By having a physically inspired approach, such as that described in the paper, one can assemble these components into nicely structured and stable foods, he adds.
The need of functional foods comes from nutritional aspects that are not directly related to the structure of the food. However, in order to release these functionalities in the body in a suitable way, the structure of the food becomes a key parameter.
"The approach described should assist food scientists to design foods with any required structure," say the scientists.
But a key obstacle to implementing the techniques identified is the industrial scale of food production.
As a result, the next challenge for the food scientists is to identify how the physics-inspired theoretical approaches can be applied to foods on an industrial scale, says Professor Mezzenga.
It's tough transposing physical systems onto real industrial systems, particularly when there are such complex processing systems involved, he adds.

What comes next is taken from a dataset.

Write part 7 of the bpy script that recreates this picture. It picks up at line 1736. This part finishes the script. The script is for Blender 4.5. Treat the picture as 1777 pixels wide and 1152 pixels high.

Dovetailing out from the fundamental research Nestle will work on a host of different products, including milk, salad dressings, butter, ice cream, bread and coffee.
Foams and emulsions can be made more stable by improving the stability of emulsifiers at the interface; and iquid crystalline foods can be used as carriers of specific ingredients.
Finally, optimising the design of polysaccharide matrices will improve the stability of foods against oxidation or thermal degradation, conclude the scientists.
Full findings are published in Nature Materials, 4, 729, 2005.